Contemporary reports of Flynn’s death say he drowned swimming alone at his Bel Air home. His being naked seems to be a bit of poetic license on Shapan’s part. Those “mysterious circumstances” come from a story that’s been floating around the web for over a decade: that Flynn was possibly murdered after proclaiming on The Merv Griffin Show, “I have info that would rock Hollywood should it get out.” This same sentence also appears all over the web (including The New York Times, quoting the “All Movie Guide”):
In the 1970’s, Flynn was instrumental in helping members of the Screen Actor’s Guild receive more equitable distribution of residual payments.
A cursory search of the web didn’t turn up any other stories about Joe Flynn’s involvement with SAG residual negotiations, though that only feeds a murderous conspiracy theory, right?

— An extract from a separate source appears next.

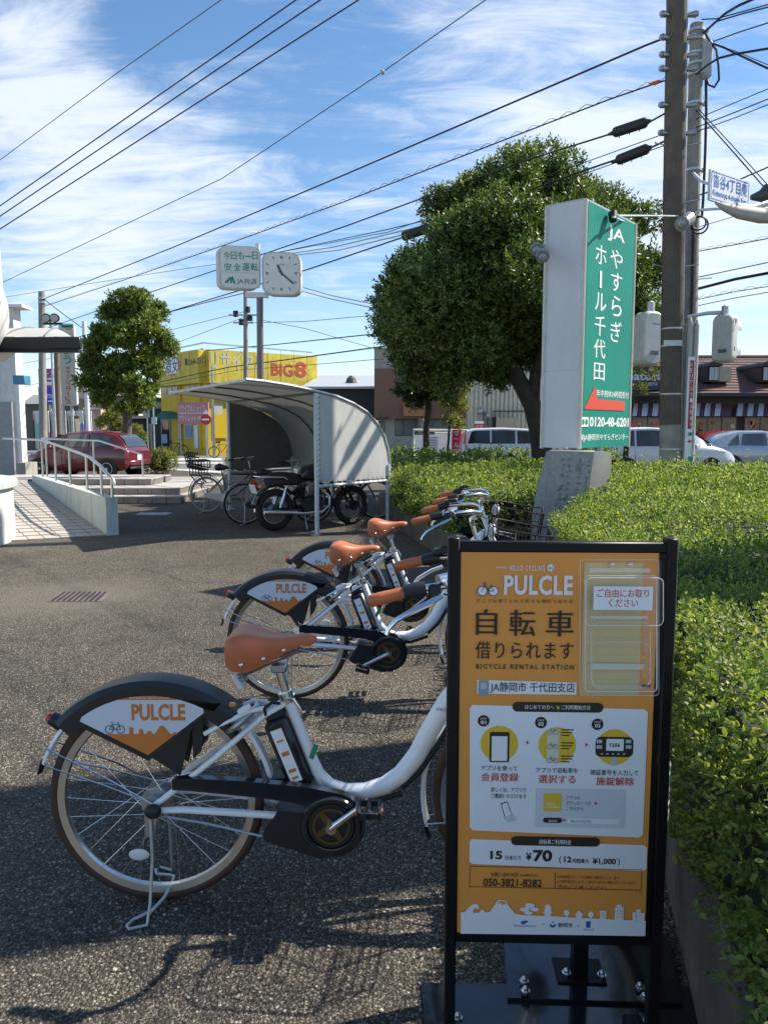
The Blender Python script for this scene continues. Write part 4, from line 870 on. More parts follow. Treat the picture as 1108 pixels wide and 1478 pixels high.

One other thing. Shapan’s great uncle, Art Berkell? Now, it’s possible Shapan chose a name at random (or even that that was his great uncle’s name), but there is in fact a Berkell in Los Angeles that would fit the profile of the story. He pops up in articles about George Franklin Smith, “the first pilot to eject from a jet traveling at supersonic speed…and live!” When Smith’s F-100 crashed off Laguna Beach in 1955, “Los Angeles businessman Art Berkell,” who was out in the water fishing, rescued Smith. Turns out Berkell “had captained an air-sea rescue launch, and had fished some 275 downed airmen from the ocean” during World War II.
So Shapan’s hoax is a stroke of genius. Pulling the thread on the personal egg service actually does yield some strange Hollywood and Los Angeles lore. Which is why I really wish the whole thing were true. But a well-done fake is a story in and of itself, I suppose. Dig into it; there are quite a few nice touches to the story I haven’t mentioned here. Hopefully Dangerous Minds keeps this one up.